Four years ago, “Speaking of Faith” became “On Being.”

Yes, Tippett acknowledged, the former title was always something of a roadblock for the non-religious. But the change also acknowledged that the show had evolved — that religion was not the only lens through which it scrutinized what Tippett called “universal human questions”: What does it mean to be human? How do we want to live? Who are we to each other?

Trent Gilliss described himself as a “doubter in every possible way” when he first began streaming Tippett’s interviews online more than a decade ago. But Gilliss was drawn in by Tippett’s curiosity, the depth of the conversations and the show’s willingness to accept ambiguity. It tackles some of the most divisive issues in American life — the intersection of science and religion, or the debate over abortion — without devolving into a shouting match.

“I think people are yearning for more of that kind of conversation,” said Gilliss, who joined the production team in 2003 and is now the executive editor and chief content officer for “On Being.”

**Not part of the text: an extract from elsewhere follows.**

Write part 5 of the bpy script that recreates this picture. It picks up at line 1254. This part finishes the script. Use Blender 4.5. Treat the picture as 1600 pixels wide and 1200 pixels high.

That’s where the Civil Conversations Project comes in. Encompassing both a series of live conversations as well as an webpage with podcasts and conversation starters, it’s a lab for returning civility to civic life.

Tippett has recently started using the phrase “‘On Being’ on Loring Park,” and it may be telling that the show’s lodestar is not the Basilica to the north of its Minneapolis headquarters but the public, secular space to the south. She wants the park to be a place that’s both “mythical and real” for her audience, she said.

Said Tippett: “It stands for this aspiration and this practice of creating a different kind of conversational space: safe spaces for us to talk about hard things and to talk about them in new ways together.”